Morro do Estado, 11 de agosto de 2043
“Os meus sobrinhos não sabem o que é brincar na rua. Não conhecem a própria rua. Não têm amigos na sua comunidade imediata, não conhecem a sua comunidade. Conhecem o mundo pela tela dos telefones, mas desconhecem o nome dos vizinhos da porta do lado e das casas ao lado.
Estou convicta de foi a ausência de um sistema educativo de qualidade que facilitou e permitiu essa desconexão com o nosso sentido de identidade pessoal, cultural e social.
Confesso ter ficado muito emocionada com a sua mensagem enviada ontem. Mergulhei numa volta ao tempo. Ouvi o “The long and winding road”, várias vezes, porque nunca conheci alguém assim, tão resiliente”.
Cinquenta longos anos de estrada depois de ter conhecido e trabalhado com a autora dessa carta, eu tinha uma mão cheia de nada e a outra de coisa nenhuma. Como Sísifo, voltaria a subir a montanha, para deixar a pedra rolar montanha abaixo?
No agosto de há vinte anos, coloquei um ponto final nessa saga de sonhos frustrados.
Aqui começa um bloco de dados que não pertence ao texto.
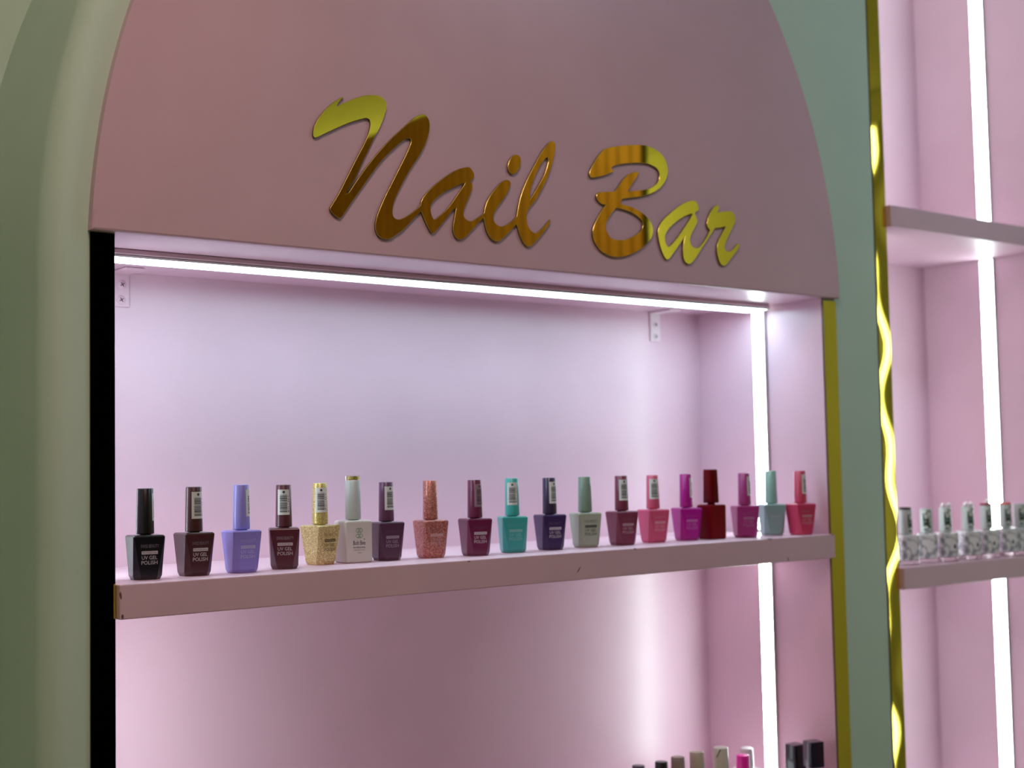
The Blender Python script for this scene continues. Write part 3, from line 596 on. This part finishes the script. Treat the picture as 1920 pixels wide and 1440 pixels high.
def lobe(sx, sz):
    out, inn = [], []
    n = 10
    for (w_, h_, ox, acc) in ((0.0036, 0.0050, 0.0004, out), (0.0022, 0.0034, 0.0012, inn)):
        zc = 0.0029
        acc += [(ox, zc-h_/2), (ox, zc+h_/2)] + [(ox+0.3*w_+(0.7*w_)*math.cos(PI/2-PI*k/n), zc+h_/2*math.sin(PI/2-PI*k/n)) for k in range(n+1)]
    m = len(out); v = [(sx*a, sz*c) for a, c in out+inn]
    return v, [[k, (k+1) % m, (k+1) % m+m, k+m] for k in range(m)]
flat_print('clover_logo', [(lobe(sx, sz), 0.0318, 0.0) for sx in (1, -1) for sz in (1, -1)], -0.01593, b, M['irid'])
link('neck', neck_me(0.006, 0.003), t, M['white_cap']).location = (0, 0, HB)
c = link('cap', me_of(cap_bm(0.0086, 0.0080, 0.0420), 'cap', 40), t, M['white_cap']); c.location = (0, 0, HB+0.0008)
bm = bmesh.new(); lathe(bm, [(0, 0.0001), (0.0079, 0.0001), (0.0079, 0.0055), (0.0074, 0.0058), (0, 0.0058)], 40)
o = link('clear_top', me_of(bm, 'clear_top', 40), c, M['glass']); o.location = (0, 0, 0.0420)
bm = bmesh.new(); lathe(bm, [(0, 0.0006), (0.0052, 0.0006), (0.0052, 0.0048), (0, 0.0048)], 32)
o = link('gold_disc', me_of(bm, 'gold_disc', 40), c, M['gold_glit']); o.location = (0.0006, 0, 0.0420)

# dark red plain bottle
t = tag(empty('polish_bottle', (0.8361, 0.062, 0.0019), math.radians(-3.1)), 'tall plain dark red bottle with a straight body and no print', 'bottle', GB)
rm = mat('dark_red_lacquer', sr(112,1,12), 0.4, spec=0.15); rm2 = mat('dark_red_cap', sr(98,1,10), 0.4, spec=0.15)
link('body', square_body(0.0136, 0.0012, 0.0450, 0.0004), t, rm)
link('neck', neck_me(0.005, 0.004), t, rm2).location = (0, 0, 0.045)
bm = bmesh.new(); loft(bm, [rsq(0.0078, 0.003, 0), rsq(0.0082, 0.003, 0.0006), rsq(0.0074, 0.003, 0.0434), rsq(0.0068, 0.003, 0.0440)])
c = link('cap', me_of(bm, 'cap', 35), t, rm2); c.location = (0, 0, 0.0470)

# bottles of the lower shelf: only the caps reach into the picture
GL = 'polish bottles on the lower shelf'
def low_bottle(x, y, top, col, capcol, label, r=0.0078, kind='round', bodycol=None):
    t = tag(empty('polish_bottle', (x, y, Z3+0.0002), random.uniform(-0.3, 0.1)), label, 'bottle', GL)
    H = top-Z3; hb = H*0.48
    if kind == 'square':
        hb = H-0.038
        gm = mat('pink_tinted_glass', (0.95, 0.80, 0.80), 0.05, Transmission_Weight=0.9, IOR=1.45)
        bm = bmesh.new(); loft(bm, [rsq(0.0105, 0.002, 0), rsq(0.0115, 0.002, 0.001), rsq(0.0115, 0.002, hb-0.006), rsq(0.0095, 0.002, hb-0.002), rsq(0.006, 0.002, hb)])
        link('body', me_of(bm, 'body', 35), t, gm)
        bm = bmesh.new(); loft(bm, [rsq(0.0098, 0.001, 0), rsq(0.0102, 0.001, 0.0005), rsq(0.0102, 0.001, 0.0335), rsq(0.0097, 0.001, 0.034)])
        link('cap', me_of(bm, 'cap', 35), t, lacquer('cap_lacquer', capcol, 0.15)).location = (0, 0, H-0.034)
        link('neck', neck_me(0.0055, H-0.034-hb), t, mat('pale_collar', (0.8, 0.72, 0.7), 0.3)).location = (0, 0, hb)
        return t
    link('body', ME_BODY.copy(), t, lacquer('polish_body', col, 0.3))
    link('neck', ME_NECK.copy(), t, lacquer('polish_neck', capcol, 0.3)).location = (0, 0, 0.042)
    bm = cap_bm(r+0.0008, r, H-0.0428, 0.0022 if kind == 'soft' else 0.0007)
    c = link('cap', me_of(bm, 'cap', 40), t, lacquer('polish_cap', capcol, 0.35)); c.location = (0, 0, 0.0428)
    return t
low_bottle(0.6923, 0.060, -0.2707, sr(40,30,60), sr(50,40,66), 'dark violet cap just showing, leftmost on the lower shelf')
low_bottle(0.7266, 0.055, -0.2700, sr(16,16,18), sr(16,16,18), 'black cap on the lower shelf beside the taupe cap')
low_bottle(0.7554, 0.055, -0.2680, sr(140,124,118), sr(146,130,124), 'taupe brown cap on the lower shelf right of the black cap', 0.0086)
low_bottle(0.7845, 0.050, -0.2650, sr(184,172,156), sr(184,172,156), 'beige cap on the lower shelf left of the cream cap', 0.0090)
cream = low_bottle(0.8281, 0.050, -0.2655, sr(200,198,186), sr(200,198,186), 'cream white cap marked with a dark slash on the lower shelf', 0.0095)
cap = next(o for o in cream.children if o.name.startswith('cap'))
vs = []; hc = -0.2655-Z3-0.0428
for k in range(7):                                   # the dark slash running down the side of the cream cap
    f = k/6; ang = -0.75-0.55*f; zz = hc-0.0012-0.0105*f; w_ = 0.0006
    for d in (-w_, w_): q = ang+d/0.0097; vs.append((0.0101*math.sin(q), -0.0101*math.cos(q), zz))
me = bpy.data.meshes.new('slash_mark'); me.from_pydata(vs, [], [(2*k, 2*k+2, 2*k+3, 2*k+1) for k in range(6)])
link('slash_mark', me, cap, M['ink'])
low_bottle(0.9300, 0.100, -0.2865, sr(206,200,204), sr(206,200,206), 'pale grey round-shouldered cap standing behind the hot pink cap', 0.0090, 'soft')
low_bottle(0.8797, 0.060, -0.2840, sr(226,20,160), sr(232,24,164), 'hot pink cap on the lower shelf left of the light strip', 0.0082)
low_bottle(0.9841, 0.060, -0.2835, None, sr(26,24,40), 'square black cap on the lower shelf just right of the light strip', kind='square')
low_bottle(0.9766, 0.022, -0.2735, None, sr(34,32,52), 'square black cap nearest the gold edging on the lower shelf', kind='square')

# white bottles of the second alcove
GW = 'white patterned polish bottles in the narrow right alcove'
wp = M['petal'] = mat('white_petal_print', (0.78, 0.80, 0.82), 0.25, coat=0.2)
n = noise(wp, 55, 3); n.inputs['Distortion'].default_value = 1.6
mottle(wp, n, (0.30, 0.32, 0.37), (0.84, 0.85, 0.87), 0.38, 0.52)
M['black_dot'] = flat('black_dot', (0.01, 0.01, 0.02)); M['white_dot'] = flat('white_dot', (0.8, 0.82, 0.85))
M['pearl'] = mat('pearl', (0.9, 0.87, 0.88), 0.12, coat=0.5)
lp = M['leaf'] = mat('grey_leaf_label', (0.7, 0.72, 0.7), 0.35)
mottle(lp, noise(lp, 190, 2), (0.03, 0.06, 0.05), (0.68, 0.72, 0.70), 0.46, 0.55)
ME_WB = square_body(0.0145, 0.004, 0.0370, 0.0008)
bm = bmesh.new(); loft(bm, [rsq(0.0130, 0.004, 0), rsq(0.0140, 0.004, 0.0008), rsq(0.0140, 0.004, 0.0058), rsq(0.0134, 0.004, 0.006)]); ME_WF = me_of(bm, 'glass_foot', 35)
M['foot'] = mat('clear_glass_foot', (0.92, 0.80, 0.84), 0.05, Transmission_Weight=0.8, IOR=1.4)
ME_WC = me_of(cap_bm(0.0094, 0.0088, 0.036), 'cap', 40)
def disc(bm, cx, cz, y, rx, rz_, n=20): bm.faces.new([bm.verts.new((cx+rx*math.cos(2*PI*k/n), y, cz+rz_*math.sin(2*PI*k/n))) for k in range(n)])
def patch_me(a0, a1, z0, z1, r0, r1, h, n=10):
    vs, fs = [], []
    for k in range(n+1):
        a = a0+(a1-a0)*k/n
        for z in (z0, z1):
            r = r0+(r1-r0)*z/h+0.00012; vs.append((r*math.sin(a), -r*math.cos(a), z))
    for k in range(n): fs.append((2*k, 2*k+2, 2*k+3, 2*k+1))
    me = bpy.data.meshes.new('leaf_label'); me.from_pydata(vs, [], fs)
    for p in me.polygons: p.use_smooth = True
    return me
ME_LEAF = patch_me(-0.5, 0.75, 0.004, 0.033, 0.0094, 0.0088, 0.036)
for (x, y, rz, top, dotx, lab_) in (
    (1.2144, 0.036, -20, 'black', None, 'white patterned bottle with a black cap top, half hidden by the gold edging'),
    (1.2675, 0.038, -50, 'plain', None, 'plain white-capped patterned bottle, second from the gold edging'),
    (1.3096, 0.034, -30, 'pearls', 0.009, 'white patterned bottle with two pearls on its cap, beside the plain-capped one'),
    (1.3641, 0.032, -22, 'pearls', 0.008, 'two-pearl white patterned bottle beside the crimson-rimmed one'),
    (1.4118, 0.031, -20, 'red_pearl', 0.004, 'white patterned bottle with a crimson-rimmed cap and one pearl, left of the light strip'),
    (1.4624, 0.030, -24, 'red', 0.004, 'white patterned bottle with an orange-red cap top, right of the light strip'),
    (1.4977, 0.028, -24, 'plain', 0.004, 'cream-capped patterned bottle at the right edge of the photo')):
    t = tag(empty('polish_bottle', (x, y, ZL+0.0002), math.radians(rz)), lab_, 'bottle', GW)
    link('glass_foot', ME_WF.copy(), t, M['foot'])
    b = link('body', ME_WB.copy(), t, M['petal']); b.location = (0, 0, 0.0061)
    if dotx is not None:
        bm = bmesh.new(); disc(bm, dotx-0.002, 0.016, -0.01453, 0.0036, 0.0070); obj('white_spot', bm, M['white_dot'], b)
        bm = bmesh.new(); disc(bm, dotx-0.002, 0.016, -0.01457, 0.0019, 0.0034); obj('black_spot', bm, M['black_dot'], b)
    link('neck', neck_me(0.006, 0.002), t, M['white_cap']).location = (0, 0, 0.0431)
    c = link('cap', ME_WC.copy(), t, M['white_cap']); c.location = (0, 0, 0.0442)
    l = link('leaf_label', ME_LEAF.copy(), c, M['leaf']); l.rotation_euler = (0, 0, 0.3 if x < 1.26 else -0.1)
    if top in ('black', 'red', 'red_pearl'):
        col = {'black': (0.01, 0.01, 0.01), 'red': sr(226,84,66), 'red_pearl': sr(150,30,60)}[top]
        bm = bmesh.new(); lathe(bm, [(0, 0), (0.0088, 0), (0.0086, 0.0028), (0.0080, 0.0032), (0, 0.0032)], 32)
        o = link('cap_top', me_of(bm, 'cap_top', 40), c, flat('cap_top_lacquer', col)); o.location = (0, 0, 0.0361)
    if top in ('pearls', 'red_pearl'):
        for px in ((-0.0045, 0.0048) if top == 'pearls' else (0.001,)):
            bm = bmesh.new(); bmesh.ops.create_uvsphere(bm, u_segments=16, v_segments=10, radius=0.0036)
            o = link('pearl', me_of(bm, 'pearl', 180), c, M['pearl']); o.location = (px, -0.002, (0.0395 if top == 'pearls' else 0.0425))
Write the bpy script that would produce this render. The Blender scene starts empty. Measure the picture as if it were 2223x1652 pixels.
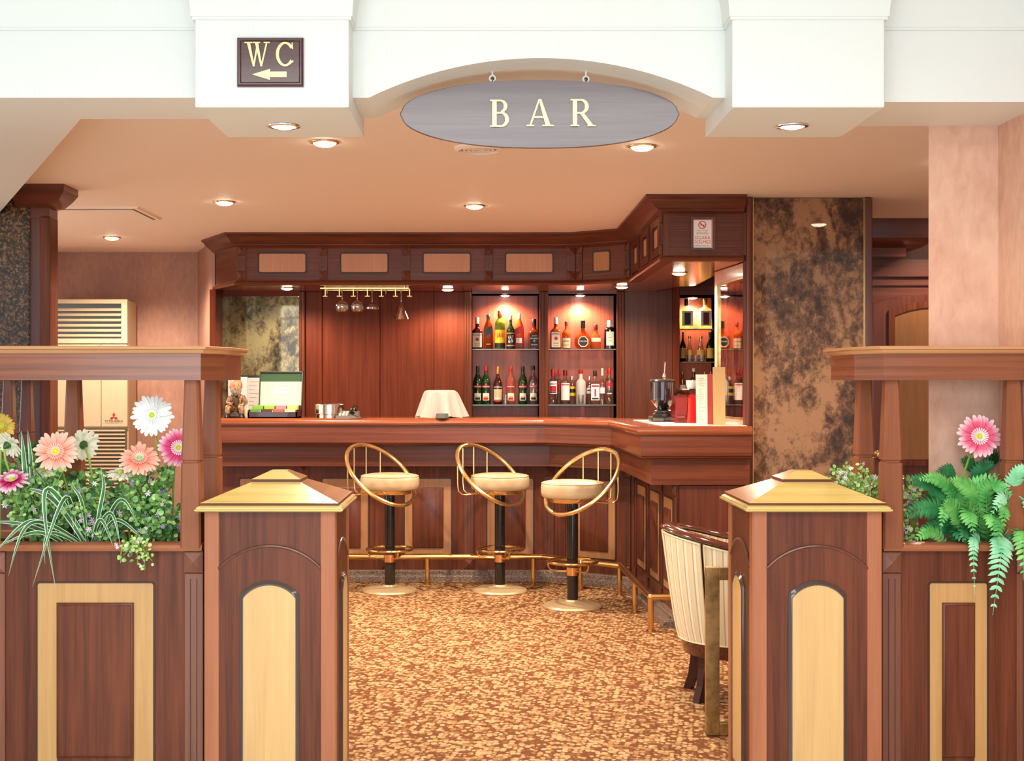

Segui o freireano conselho – Amor e Coragem – até às últimas consequências.
Numa visita à Ponte de há muitos anos atrás, um ministro tinha feito este comentário:
“Professor, o senhor é muito esperto. Permanece dentro do sistema, tentando mudar o sistema… e nós ainda lhe pagamos por esse descervício.
Não se iluda. Não conseguirá mudá-lo.”
O ministro tinha razão. O sistema não havia melhorado com a aplicação de modismos e paliativos, mas também não mudara pela via do confronto.
Trocamos o confronto pela amorosidade e ousamos a coragem de desobedecer. Paramos, para repensar. Fizemos uma revisão de processos, reparamos erros, seguindo os conselhos do Tolentino:
“Gosto da palavra reparar, pois transporta para o ato de ver uma polissemia e uma ética. Reparar introduz-nos por si só numa lentidão, porque aquilo a que alude não é um observar qualquer: é um ver parado, um revisar porventura mais minucioso do que um mero relance; é uma visão segunda, uma nova oportunidade concedida não apenas ao objeto, nem sequer apenas ao olhar, mas à própria visibilidade, isso que Merleau-Ponty dizia ser o único enigma que a visão celebra.
Mas, reparar é mais do que isso: põe também em prática uma reparação, um processo de restauro, de resgate, de justiça como se a quantidade de meios olhares e sobrevoos que dedicamos às coisas fosse lesivo dessa ética que permanece em expetativa no encontro com cada olhar. Por isso, de certa forma, só quando reparamos começamos a ver.”
O autor destas sentenças fazia lembrar Saramago: “se podes olhar, vê; se podes ver, repara”. E, no agosto de vinte e três, a mudança de rumo não visou um “regresso ao passado”, mas tão só um “desvio de rota”.
Do sul brasileiro, chegavam esperançosas notícias. De Portugal, outras tantas – Chegara a hora! – Mas, era do Morro que chegava o apelo maior:
“O quanto nos perdemos na essência do aprendizado! Até mesmo como olhamos a vida das crianças daquela geração.
Hoje, nossas crianças já não são assassinadas mais por armas de fogo. Mas são fuziladas, diariamente, pela ausência de políticas públicas e um sistema educacional falido. Em meio a violências, abuso sexual, desemprego, muitas de nossas crianças estão mortas com um celular na mão, que, na vida adulta, trocam por drogas, armas e muitos filhos.
Muitas vezes, nós sentíamos numa ilha na cidade que exclui e nos tira a voz. Obrigado, por vocês estarem construindo pontes de esperança para dias melhores.
Sensível ao sofrimento alheio, a Vovó Ludi lá foi, morro acima. E, num corpo desgastado por décadas de andarilhagem, ainda achei um resto de energia para a acompanhar.